• **SUPPLIED MATERIAL**:
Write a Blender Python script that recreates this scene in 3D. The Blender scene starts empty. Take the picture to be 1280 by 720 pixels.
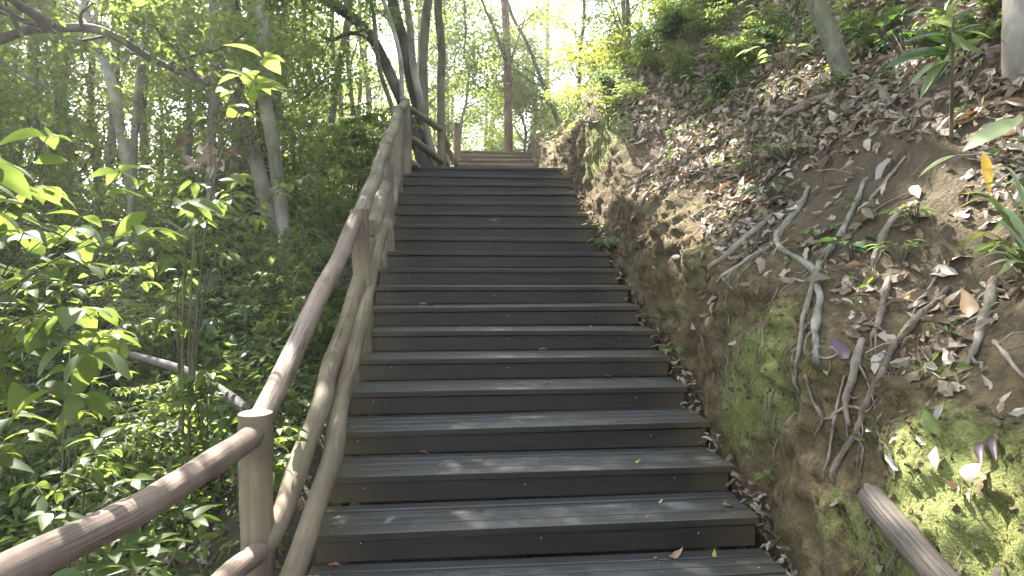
import bpy, math, random
import numpy as np
from mathutils import Vector, Matrix
from mathutils.bvhtree import BVHTree

SC = bpy.context.scene
COL = SC.collection
rng = np.random.default_rng(11)
random.seed(11)
R = math.radians

# ------------------------------------------------------------------ world, sun, camera
RISE, RUN, Y0, H = 0.165, 0.38, 2.926, 1.54
XL, XR = -0.73, 1.63
SUN = np.array([-0.34, 0.56, 0.76]); SUN /= np.linalg.norm(SUN)

wd = bpy.data.worlds.new("World"); SC.world = wd; wd.use_nodes = True
nt = wd.node_tree; nt.nodes.clear()
sky = nt.nodes.new('ShaderNodeTexSky'); sky.sky_type = 'NISHITA'; sky.sun_disc = False
sky.sun_elevation = math.asin(SUN[2]); sky.sun_rotation = math.atan2(SUN[0], SUN[1])
sky.dust_density = 1.2; sky.air_density = 1.0; sky.ozone_density = 1.0
bg = nt.nodes.new('ShaderNodeBackground'); bg.inputs[1].default_value = 0.095
wo = nt.nodes.new('ShaderNodeOutputWorld')
hs = nt.nodes.new('ShaderNodeHueSaturation'); hs.inputs['Saturation'].default_value = 0.55
nt.links.new(sky.outputs[0], hs.inputs['Color']); nt.links.new(hs.outputs[0], bg.inputs[0]); nt.links.new(bg.outputs[0], wo.inputs[0])

sl = bpy.data.lights.new('sun', 'SUN'); sl.energy = 5.0; sl.angle = R(0.55); sl.color = (1.0, 0.945, 0.86)
so = bpy.data.objects.new('sun', sl); COL.objects.link(so)
so.rotation_euler = Vector(SUN).to_track_quat('Z', 'Y').to_euler()

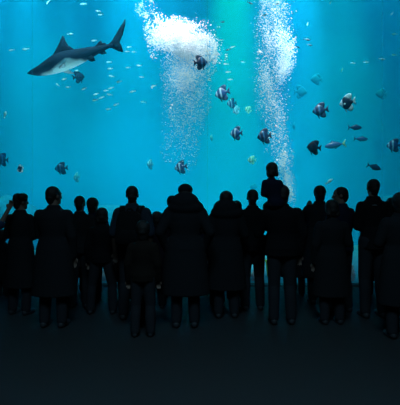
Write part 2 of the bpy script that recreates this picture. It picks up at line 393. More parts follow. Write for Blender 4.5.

• **DIRECTIONS**: Go through the material above and print all of it exactly, except the pictures.

• **REPLY TO THE TASK**:
Write a Blender Python script that recreates this scene in 3D. The Blender scene starts empty. Take the picture to be 1280 by 720 pixels.
import bpy, math, random
import numpy as np
from mathutils import Vector, Matrix
from mathutils.bvhtree import BVHTree

SC = bpy.context.scene
COL = SC.collection
rng = np.random.default_rng(11)
random.seed(11)
R = math.radians

# ------------------------------------------------------------------ world, sun, camera
RISE, RUN, Y0, H = 0.165, 0.38, 2.926, 1.54
XL, XR = -0.73, 1.63
SUN = np.array([-0.34, 0.56, 0.76]); SUN /= np.linalg.norm(SUN)

wd = bpy.data.worlds.new("World"); SC.world = wd; wd.use_nodes = True
nt = wd.node_tree; nt.nodes.clear()
sky = nt.nodes.new('ShaderNodeTexSky'); sky.sky_type = 'NISHITA'; sky.sun_disc = False
sky.sun_elevation = math.asin(SUN[2]); sky.sun_rotation = math.atan2(SUN[0], SUN[1])
sky.dust_density = 1.2; sky.air_density = 1.0; sky.ozone_density = 1.0
bg = nt.nodes.new('ShaderNodeBackground'); bg.inputs[1].default_value = 0.095
wo = nt.nodes.new('ShaderNodeOutputWorld')
hs = nt.nodes.new('ShaderNodeHueSaturation'); hs.inputs['Saturation'].default_value = 0.55
nt.links.new(sky.outputs[0], hs.inputs['Color']); nt.links.new(hs.outputs[0], bg.inputs[0]); nt.links.new(bg.outputs[0], wo.inputs[0])

sl = bpy.data.lights.new('sun', 'SUN'); sl.energy = 5.0; sl.angle = R(0.55); sl.color = (1.0, 0.945, 0.86)
so = bpy.data.objects.new('sun', sl); COL.objects.link(so)
so.rotation_euler = Vector(SUN).to_track_quat('Z', 'Y').to_euler()

Write part 2 of the bpy script that recreates this picture. It picks up at line 393. More parts follow. Write for Blender 4.5.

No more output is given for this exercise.